The spring break rush is supposed to be chaos you can plan for. Instead, travelers are running into a different kind of bottleneck: security lines that seem to grow faster than flights can depart, with no clear end date in sight.

What You Should Know

Major airports, including Houston, New Orleans, and Atlanta, reported extended TSA checkpoint waits as TSA agents worked without pay during a partial DHS shutdown that began February 14th, 2026. Airports urged passengers to arrive hours early.

The pressure point is not a weather system or an airline meltdown. It is a budget fight in Washington that has filtered down to the one place nobody can bypass: the TSA checkpoint.

The Shutdown Shows Up at the Checkpoint

According to CBS News, the Transportation Security Administration has been dealing with continued absences during the partial government shutdown, impacting the Department of Homeland Security, with TSA agents working without pay since February 14th.

That is not just a workforce story. It is a leverage story. When paychecks stop, call-outs rise, and the consequences land on travelers and airport operations long before lawmakers feel anything.

At Hartsfield-Jackson Atlanta International Airport, officials posted that they were seeing “extended wait times” at TSA checkpoints and asked passengers to build in extra time. The airport website showed waits nearing an hour at its main checkpoint, CBS News reported.

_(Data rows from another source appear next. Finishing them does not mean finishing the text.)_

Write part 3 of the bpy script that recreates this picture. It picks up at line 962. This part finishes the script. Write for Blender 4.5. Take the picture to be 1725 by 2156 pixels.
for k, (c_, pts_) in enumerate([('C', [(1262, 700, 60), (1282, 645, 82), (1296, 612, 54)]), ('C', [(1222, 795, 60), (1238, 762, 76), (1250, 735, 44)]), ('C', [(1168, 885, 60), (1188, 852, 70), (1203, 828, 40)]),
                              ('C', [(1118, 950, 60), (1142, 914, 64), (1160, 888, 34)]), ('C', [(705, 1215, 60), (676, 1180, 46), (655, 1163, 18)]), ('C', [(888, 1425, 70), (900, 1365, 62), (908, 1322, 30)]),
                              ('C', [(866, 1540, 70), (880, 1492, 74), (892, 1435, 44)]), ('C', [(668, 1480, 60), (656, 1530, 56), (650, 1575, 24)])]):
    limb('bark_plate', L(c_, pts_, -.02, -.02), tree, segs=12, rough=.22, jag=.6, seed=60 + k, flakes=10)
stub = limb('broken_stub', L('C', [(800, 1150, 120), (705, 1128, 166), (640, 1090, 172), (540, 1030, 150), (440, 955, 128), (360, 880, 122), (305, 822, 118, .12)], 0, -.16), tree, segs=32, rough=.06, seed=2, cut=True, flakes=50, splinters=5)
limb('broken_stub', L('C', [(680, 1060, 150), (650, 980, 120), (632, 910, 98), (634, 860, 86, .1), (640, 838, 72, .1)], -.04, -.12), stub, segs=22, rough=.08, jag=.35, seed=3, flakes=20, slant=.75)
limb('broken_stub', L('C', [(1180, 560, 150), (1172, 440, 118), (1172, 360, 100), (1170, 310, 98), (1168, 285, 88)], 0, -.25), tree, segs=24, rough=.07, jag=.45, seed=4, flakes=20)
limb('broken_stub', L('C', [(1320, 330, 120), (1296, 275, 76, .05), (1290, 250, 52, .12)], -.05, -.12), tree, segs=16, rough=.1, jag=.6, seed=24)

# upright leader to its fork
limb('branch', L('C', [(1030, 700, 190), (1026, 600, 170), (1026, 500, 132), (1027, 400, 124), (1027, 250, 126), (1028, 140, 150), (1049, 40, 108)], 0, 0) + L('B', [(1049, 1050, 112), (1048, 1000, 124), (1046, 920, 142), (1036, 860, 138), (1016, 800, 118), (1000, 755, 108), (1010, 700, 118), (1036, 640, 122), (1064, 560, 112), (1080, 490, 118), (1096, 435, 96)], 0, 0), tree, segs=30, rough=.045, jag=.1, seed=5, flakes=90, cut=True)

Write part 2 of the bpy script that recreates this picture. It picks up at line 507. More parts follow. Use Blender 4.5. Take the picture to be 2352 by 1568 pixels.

Travelers queue at a TSA checkpoint during extended wait times at a major U.S. airport.
Photo: CBS

Travelers Pay First, Washington Negotiates Later

New Orleans and Houston became the clearest snapshots of how fast the backlog can turn into missed flights. Louis Armstrong International Airport told travelers to arrive at least three hours early, warning waits could reach two hours and continue through the week, according to CBS News.

Some passengers said it went well past that. Leah Turney, traveling out of New Orleans, told CBS News, “We were waiting in TSA just to get to security for 4 hours,” and said her family missed their flights.

Traveler with a backpack moves through a crowded airport terminal during busy spring travel.
Photo: CBS

At Houston’s William P. Hobby Airport, passengers were advised to arrive four to five hours early, with waits that could stretch beyond three hours. CBS News also reported images and videos of packed lines flooding social media, a public signal that the system is visibly strained.

Airlines for America, a trade group for U.S. airlines, pushed Congress and the Trump administration to move quickly. Its CEO, Chris Sununu, framed the standoff in blunt terms: “America’s transportation security workforce is too important to be used as political leverage,” according to CBS News.

The Leverage Question

The political dispute is not abstract. CBS News reported that Democrats have demanded reforms before backing legislation to extend DHS funding, after fatal shootings in Minneapolis in January. The House passed a bill to fund DHS through September by a 221 to 209 vote, but the Senate fell short of the 60 votes needed, with 51.

For now, the checkpoint is where the stalemate becomes real. Watch for whether airport wait-time alerts spread to more hubs, and whether any funding deal arrives before spring break crowds thin out.